Sem que se percebesse muito bem como, subitamente começou a ser-nos dito que o país já está no caminho do crescimento. Que o pior já passou, que a economia está a acordar e que começamos a ter razões para sorrir. Mas há mais. Dizem-nos que a malvada troika está prestes a ir-se embora, expulsa pela gente responsável deste país que soube apertar o sinto. Dizem-nos ainda, com ar semi-radioso, que a austeridade foi dura, mas serviu para colocar as coisas nos eixos. Devemos portanto estar todos agradecidos aos bravos capitães da direita portuguesa que, mesmo nos momentos mais tumultuosos, onde maiores dúvidas surgiram, nunca hesitaram sobre o rumo a seguir para sair desta crise.
E subitamente, bem típico dos momentos atuais, todo este conjunto de mensagens começaram a disseminar-se nos média. Os sinais da retoma começaram a ser procurados em todo o lado, desde a emissão da dívida pública que correu bem nos mercados internacionais, até às típicas reportagens da empresa portuguesa bem-sucedida na sua estratégia de exportações.
Por mais martelado que pareça este discurso, alimenta-se sobretudo de um sentimento importante que as pessoas sentem neste momento: a vontade de acreditar. Acreditar que o pior já passou ou está prestes a passar. Acreditar que, após os anos terríveis em que temos vivido, algo (não interessa o quê) está ou irá fazer o país renascer das cinzas, vai tirar-nos deste pesadelo que temos vivido.
Frequentemente acusada de idealismos vários, a esquerda é insuspeita de querer atenuar a vontade de acreditar dos cidadãos. Mas importa que consiga no momento presente trazer um pouco à terra os permeáveis às ideias acima. Demonstrando, por exemplo, que os sinais de retoma apontados, mais do que provenientes da economia portuguesa, são sim uma consequência de sinais de viragem na economia mundial. Ou seja, são exógenos à política seguida a nível nacional. Assim sendo, achar que a retoma do país acontecerá como consequência da política de austeridade continua a ser um disparate. Por outro lado, importa continuar a não relativizar o cenário que temos atualmente: um país económica e socialmente em cacos, com níveis de desemprego inacreditáveis, com cortes assassinos nos salários e nas pensões sociais, com emigração e massa da sua juventude e dos seus quadros.

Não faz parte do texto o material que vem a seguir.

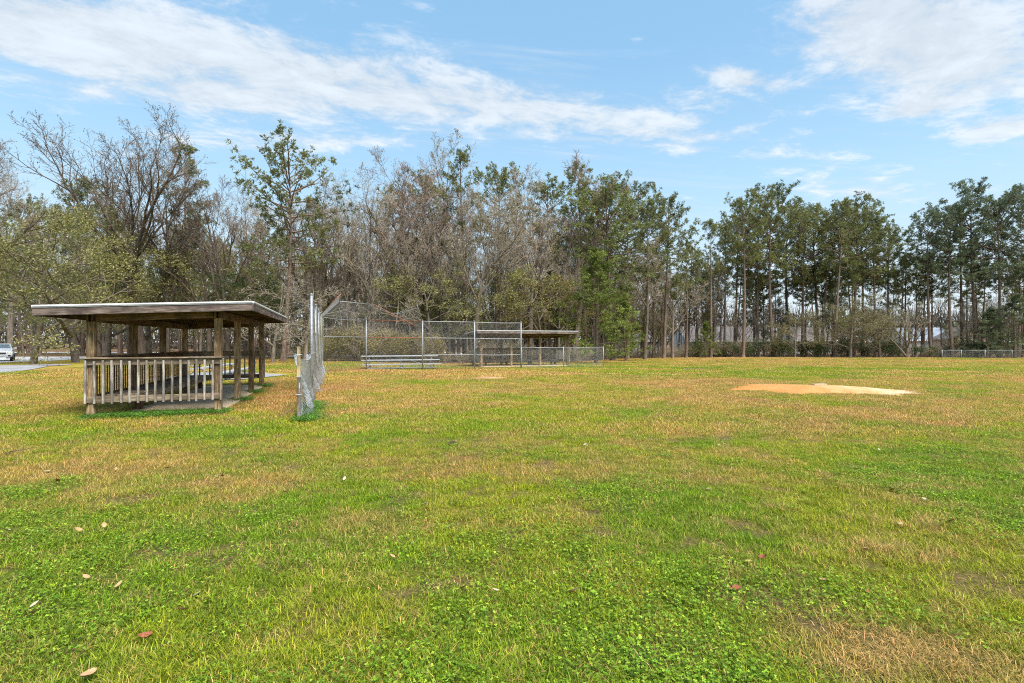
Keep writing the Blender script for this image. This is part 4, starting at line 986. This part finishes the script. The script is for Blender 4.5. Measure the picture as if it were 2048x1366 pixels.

E o pior de tudo é que, após todos estes anos de austeridade, não existem sinais de que qualquer reforma profunda tenha sido levada a cabo para evitar este tipo de crise no futuro. As agências de rating continuam aí, a especulação financeira continua a ser uma ameaça a qualquer economia com vulnerabilidades, os bancos continuam a ter a certeza que o Estado cobrirá as suas aventuras “bolhistas”.
Como muitos têm vindo a sublinhar recentemente, uma das dificuldades atuais no discurso da esquerda é não conseguir fazer passar uma mensagem positiva aos cidadãos, uma mensagem inspiradora, de renovação, de criação de algo novo. Pelo contrário, a sua postura defensiva indica aos mais desatentos um estranho apego ao passado, aos direitos que anteriormente existiam. Contra aqueles que dizem que é sempre mais fácil o discurso negativista, diria que no momento atual o facilitismo está sim num discurso de crença, que procura encontrar motivos vários para fazer as pessoas acreditar. Não vai ser fácil desmontar este discurso. É sempre mais fácil convidar as pessoas para um brinde ou para virem lançar foguetes para a rua.